Ictu conference hears growth could reach 3 to 4 per cent on average

File photograph of Tom Geraghty from The Public Service Executive Union at the Department of Finance. Photograph: Aidan Crawley

File photograph of Tom Geraghty from The Public Service Executive Union at the Department of Finance. Photograph: Aidan Crawley


The economy can bear pay increases that exceed the rate of inflation and are equal to the rate of growth, the Irish Congress of Trade Unions conference has heard.

Tom Geraghty, of the Public Service Executive Union (PSEU), told delegates in Ennis, Co Clare, that conservative estimates were forecasting average growth rates of 3 to 4 per cent over the coming years, barring unforeseen events.

In his presentation to the conference, where unions backed a strategy for wage-led growth across the economy, Mr Geraghty said the most successful economies in the world were not low tax ones but those that taxed at a reasonably high level and fund public services.

“They do not just create a socially fairer society, they create a very successful economy,” he said, adding that Ireland had the opportunity to begin moving in that direction as it emerged from recession.

Mr Geragthy said the union movement should set a target to take 250,000 people who earn less than the €11.45 an hour living wage “out of the cycle of endless poverty”.

He said this should be done not by giving employers tax breaks and supplementing wages through tax cuts but by engaging in a campaign to ensure there is wage-led growth in the economy.

Mr Geraghty said given the drop in wages that had occurred since 2009, it was possible to do this without interfering with international price competitiveness.

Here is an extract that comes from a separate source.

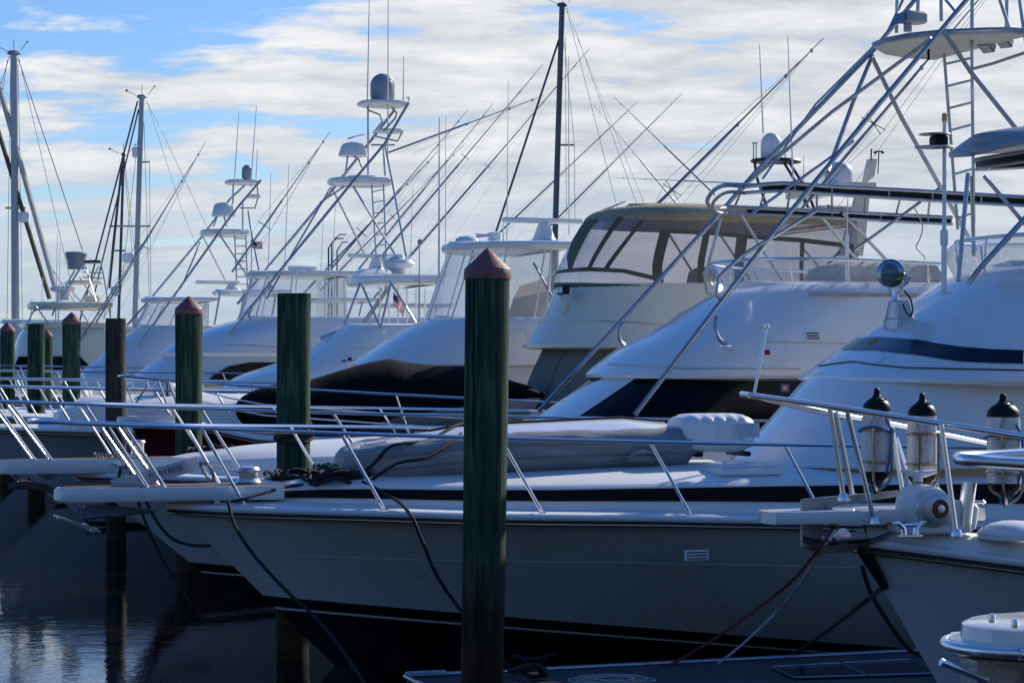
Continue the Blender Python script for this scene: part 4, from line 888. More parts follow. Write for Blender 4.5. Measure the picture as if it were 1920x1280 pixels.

A report drawn up by the trade union movement for the conference maintained that from the end of 2009 to the end of 2014, real average weekly earnings fell by just over 6 per cent on average.

Mr Geraghty argued that another effect of increasing wages in such a manner would be to generate more revenue to pay for public services.

“The next politician that knocks on your door promising tax cuts, send them running. Because it is far too easy to promise tax cuts as if there are no consequences,” he said. “Now is the opportunity to do something completely different, to do something that is mainstream across northern Europe, to avoid temptation to view tax as simply a cost and to see it as opportunity to assist in the growth of our economy.”

Meanwhile Tom Healy, director of the trade union-funded Nevin Economic Research Institute called for radical change in economic direction.

He said Ireland was emerging from a “lost decade” of falling incomes, declining public services and great uncertainty in economies across Europe.

“While some progress is being made in terms of both employment and income far too many households live in poverty and far too many children suffer for lack of proper support and investment at the beginning of their lives,” he said.

“If we are not to fall into the trap of another boom in house prices with wages and services struggling to catch up a rising population and a housing market under severe pressure then we need a radical change in the direction, purpose and implementation of public policy.”